Nous pouvons souligner des différences dans le traitement des visages de Sandra et Michelle dans Two Lovers. La première, la brune, incarne donc une sorte de femme idéale, gentille, douce, celle vers qui la famille de Leonard le pousse à aller. Elle incarne en quelque sorte la « raison ». A contrario Michelle, la blonde, serait « la passion », une femme presque idéalisée par Leonard tant elle est inaccessible. Cette différence se remarque nettement dans les dernières scènes que passent Leonard avec l’une et l’autre.

Le visage de Sandra apparaît ainsi doux, beau, heureux dans la scène finale du film. La teinte ocre de l’image lui donne un caractère chaleureux. Le visage de l’actrice est mis en valeur de cette manière, c’est bien sa beauté, sa douceur, que James Gray souhaite nous montrer dans cette ultime séquence. Il peut être rapproché du traitement du visage d’Amada dans La Nuit Nous Appartient, notamment dans la scène du lit où Boby la demande en mariage.

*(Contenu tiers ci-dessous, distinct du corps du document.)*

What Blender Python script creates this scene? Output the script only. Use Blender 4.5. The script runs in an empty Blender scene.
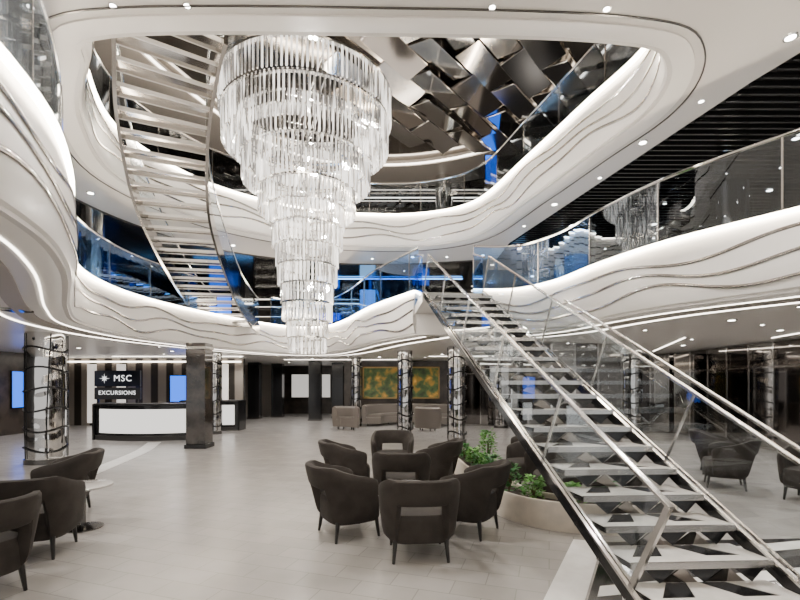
import bpy, bmesh, math, random
from mathutils import Vector, Matrix
from mathutils.geometry import tessellate_polygon
random.seed(7)
S=bpy.context.scene
COL=S.collection
pi=math.pi

# ---------------------------------------------------------------- materials
def new_mat(name):
    m=bpy.data.materials.new(name); m.use_nodes=True
    nt=m.node_tree; nt.nodes.clear()
    out=nt.nodes.new('ShaderNodeOutputMaterial')
    return m,nt,out
def pbr(name,col,rough=.5,metal=0,emit=None,es=0,bump=None,var=None,coat=0,spec=.5):
    m,nt,out=new_mat(name)
    p=nt.nodes.new('ShaderNodeBsdfPrincipled')
    p.inputs['Base Color'].default_value=(*col,1)
    p.inputs['Roughness'].default_value=rough
    p.inputs['Metallic'].default_value=metal
    p.inputs['Specular IOR Level'].default_value=spec
    p.inputs['Coat Weight'].default_value=coat
    if emit:
        p.inputs['Emission Color'].default_value=(*emit,1)
        p.inputs['Emission Strength'].default_value=es
    tc=nt.nodes.new('ShaderNodeTexCoord')
    if var:
        n=nt.nodes.new('ShaderNodeTexNoise'); n.inputs['Scale'].default_value=var[0]
        n.inputs['Detail'].default_value=4
        r=nt.nodes.new('ShaderNodeMix'); r.data_type='RGBA'
        r.inputs[6].default_value=(*col,1); r.inputs[7].default_value=(*var[1],1)
        nt.links.new(tc.outputs['Object'],n.inputs['Vector'])
        cr=nt.nodes.new('ShaderNodeValToRGB'); cr.color_ramp.elements[0].position=.4; cr.color_ramp.elements[1].position=.62
        nt.links.new(n.outputs['Fac'],cr.inputs['Fac'])
        nt.links.new(cr.outputs['Color'],r.inputs['Factor'])
        nt.links.new(r.outputs[2],p.inputs['Base Color'])
    if bump:
        n=nt.nodes.new('ShaderNodeTexNoise'); n.inputs['Scale'].default_value=bump[0]; n.inputs['Detail'].default_value=1
        b=nt.nodes.new('ShaderNodeBump'); b.inputs['Strength'].default_value=bump[1]; b.inputs['Distance'].default_value=bump[2] if len(bump)>2 else .02
        nt.links.new(tc.outputs['Object'],n.inputs['Vector'])
        nt.links.new(n.outputs['Fac'],b.inputs['Height'])
        nt.links.new(b.outputs['Normal'],p.inputs['Normal'])
    nt.links.new(p.outputs[0],out.inputs[0])
    return m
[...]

A l’inverse, le visage de Michelle nous semble moins « beau » dans sa dernière scène partagée avec Leonard (lorsqu’elle lui avoue ne pas partir avec lui). Son visage est triste et plongé dans une lumière bleutée. C’est la froideur qui domine cette séquence, la tristesse de la séparation. La mise en scène est donc différente, même si James Gray choisit de filmer dans les deux séquences ses actrices en gros plan. Avec une même figure de plan James Gray parvient néanmoins à traiter de manière bien différente le visage de ses actrices.

Ce traitement moins « flatteur » du visage de Gwyneth Paltrow à cet instant peut ajouter de l’ambiguïté à cette fin de film, et aller dans le sens que Leonard prend peut-être la bonne décision en choisissant de demander Sandra en mariage.

Le dernier film de James Gray a pu donc se montrer surprenant de part son synopsis à première vue très éloigné des précédents longs-métrages du cinéaste. Mais James Gray n’oublie jamais ses thèmes de prédilection et parvient à les inclure dans ce qui semble n’être au premier abord qu’une comédie romantique. Les personnages sont encore une fois chez James Gray fouillés, l’identification au personnage principal fonctionne parfaitement et rend cette fin d’autant plus triste, mais tout à fait cohérente.